KABARPROGRESIF.COM: (Surabaya) Pasca diceramahi oleh kaum ulama diantaranya kyai Majelis Ulama Indonesi (MUI) saat hearing di Komisi C DPRD Surabaya pekan lalu terkait pembongkaran masjid As-Sakinah ternyata membuat kalangan dewan melek akan akhirat.
Saat ini Komisi C DPRD Surabaya kembali memikirkan alternatif terakhir, jika pembangunan masjid yang menyatu dengan gedung dewan tak memungkinkan lagi.
Anggota Komisi C, Camelia Habibah, Rabu (7/12) mengatakan, beberapa anggota komisi mempunyai keinginan untuk membangun masjid sendiri terpisah dengan gedung DPRD baru. Namun, luas masjid sama dengan lusaan sebelum dibongkar.
“Dengan begitu tentu DED nya berubah, termasuk adendumnya,” tuturnya.
Politisi PKB ini mengungkapkan, pembangunan masjid dan gedung dewan baru
memungkinkan terpisah, karena nomenklatur bukan hanya pembangunan masjid, tapi
pembangunan kawasan Balai Pemuda.
“Solusi terakhir, gedung disampaing masjid,” katanya.
Ia mengakui, pembangunan gedung DPRD sudah ada kontraktor pemenangnya.
Tapi ia yakin, pemerintah kota mempunyai kebijakan adendum lagi, karena
berkaitan dengan masalah keumatan dan akhirat.
“Itu baru kemungkinan. Namun, pembangunannya kan multiyears,” tegasnya
Habibah memperkirakan, apabila ada pemisahan antara masjid dan gedung
dewan baru, ada perubahan letak gedung dewan baru. Posisi gedung dewan yang
akan dibangun kemungkinan di geser ke timur atau lainnya dengan luasan yang tak
sesuai rencana semula.
“Posisi masjid bisa saja tetap. Tapi teknisnya seperti apa kita belum
tahu, apalagi lahan yang tersedia juga sempit,” jelasnya.
Ia menilai, jika ada perubahan DED (Detail Enggeneering Design), akan
diikuti dengan adendum baru. Dengan adendum baru, nilai anggaran bisa berubah,
karena Satuan Standar Harga (SSH) tahun mendatang dimungkinkan juga barubah.
“Tapi, kita prioritaskan pembangunan masjid, supaya tak ada polemik
lagi,” katanya.
Sekretaris Fraksi PKB, Camelia Habibah mengatakan, saat ini dirinya
mendapatkan amanah dari fraksi PKB untuk mencari second opinion ke para ulama
khususnya yang membidangi hukum syariah, yakni PWNU Jatim dan MUI Jatim tentang
bagaimana hukumnya bangunan yang berdiri di atas masjid.

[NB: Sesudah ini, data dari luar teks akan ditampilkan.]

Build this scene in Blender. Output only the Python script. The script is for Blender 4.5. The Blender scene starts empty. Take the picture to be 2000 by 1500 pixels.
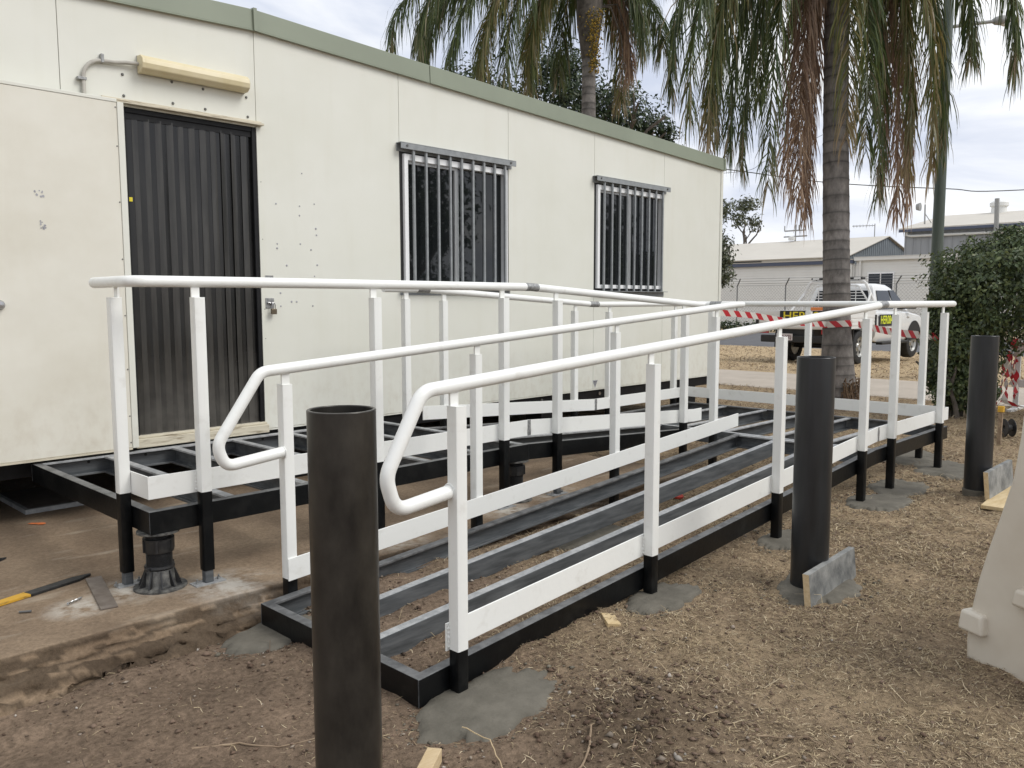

“Empat hari lalu saya sempat menelpon salah satu pengurus PWNU untuk
mengagendakan pertemuan,” paparnya.
Dari sekilas pembicaraan dengan salah seorang ulama PWNU jatim tersebut,
ia mendapatkan pendapat bahwa sesuai hukum fiqih diperbolehkan adanya bangunan
di atas masjid. Hanya saja, apabila tak dimanfaatkan untuk kegiatan yang
berurusan dengan masalah keagamaan, maka kelazimannya dipertanyakan.
“Harus dihindari apabila ada wanita yang sedang datang bulan
(menstruasi), kemudian kegiatan lain yang tak diperbolehkan agama, siapa yang
menanggung dosanya ? “ tanyanya.
Habibah menceritakan, niatan fraksinya mengutus dirinya untuk berkunjung
ke para ulama mendapat dukungan Ketua Komisi C, Syaifudin Zuhri. Bahkan,
Syaifudin meminta untuk bersama-sama
mendatangi para tokoh agama tersebut.
“Pak Syaifudin akan ikut agenda sowan ke para ulama,” kata Pengurus
Fatayat Surabaya
Selain kalangan dewan, Dinas Perumahan Rakyat, Kawasan Permukiman dan
Cipta Karya Surabaya juga berupaya mencari solusi atas pembangunan gedung dewan
yang molor. Namun, menurut Habibah, ia belum mengetahui pasti perkembanganya,
karena sebelumnya kesibukan kalangan dewan sibuk dalam perencanaan APBD 2018.